Early on in this episode a meta-theme is established about how the episode itself will be seen differently by those who are parents and by those who are not. It explicitly calls our attention to that meta-theme when Troi quips to Picard, who initially resists calling Lal a child, "You've never been a parent." And then later, after Picard has changed his mind and becomes an iron advocate for Lal and Data's family in the face of an Admiral who wants to split them up, the Admiral, in a devilishly-superb piece of writing, flips this idea and makes the same argument to Picard, "You're not a parent, Captain. I am. I have learned, with difficulty, that there comes a time when all parents must give up their children for their own good." Few episodes of televison are ever able to do anything remotely like this, to call our attention to how parenthood changes us while simultaneously giving us a new set a blind spots, and it is handled deftly without ever being ham-fisted or with even a tinge of sentimentality.
Hallie Todd plays Lal, and her performance is perfect. I mean that. It is perfect, to the point that I can't even wrap my mind around how she pulled it off, how she was able to play an emotionless android with the mentality of a child, yet a child with a highly developed artificial brain that has all of the information and data of Star Fleet right at its fingertips, but who doesn't have the context to understand that information, and Todd conveys all of it. We can see her being overwhelmed by all of that information and struggling to make sense of it.
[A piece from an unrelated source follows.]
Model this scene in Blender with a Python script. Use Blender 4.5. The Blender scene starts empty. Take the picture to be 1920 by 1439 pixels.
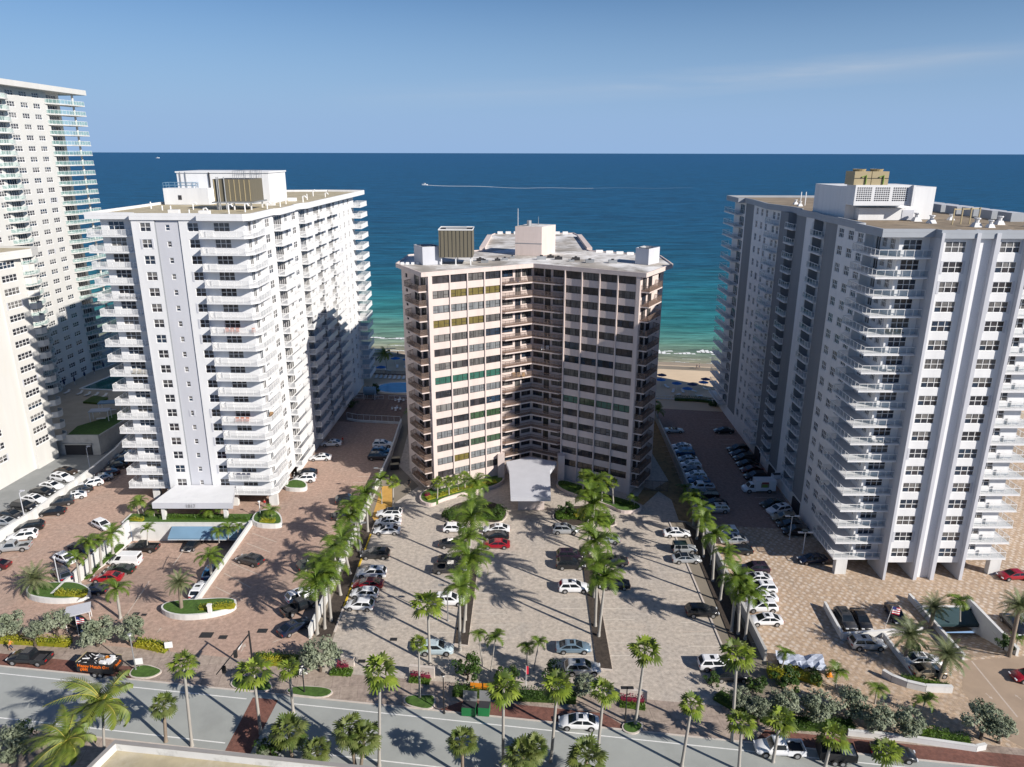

Furthermore, as Lal goes from an emotionless clone of Data who cannot feel human emotion, to, through a mysterious quantum-level glitch, experiencing a flood of emotion in the form of fear when the admiral wants to take her away from her father, to, at the end of her brief life when she experiences love for her father, Todd, impossibly, conveys all of it and she hits me in the center of my heart every single time I watch this episode. Todd's performance is among the best I have ever seen.
This episode is the best of Star Trek, a true zenith in the Star Trek canon that shows what this show is capable of doing at its very best. I can't think of any other television episode that does what this episode does, touches on and comments about all of these complex themes of love, parenting, courage, life and death, all in a way that could never be discussed in this particular way without the Star Trek frame. Watching this, it is hard not to also be made aware, in a sick-in-the-pit-of-my-stomach kind of way, how truly awful are the current iterations of Star Trek (Picard, Discovery), which have completely broken faith with the spirit of the franchise that makes it so compelling in the first place. Once you understand the highs to which Star Trek can soar, the gutter-dwelling and dumbed-down new series become all the more disgusting and insulting, that these abominations are what the younger generation are sold as Star Trek. They are just a complete and total breach of faith.
For me, there are three moments in this episode in which I have to fight back tears, when Lal first comes home and Data tells her he has many experiences he wants to share with her, when Lal and Data hold hands, and of course at the end when Lal dies. It jerks these tears without a trace of sentimentality, no small feat, due to its science fiction frame that calls on us to look at parenthood from an angle that would never be possible without the science fiction frame, which is a point I make when I teach this film, that the best science fiction takes full advantage of its frame to tell stories that wouldn't be possible without it.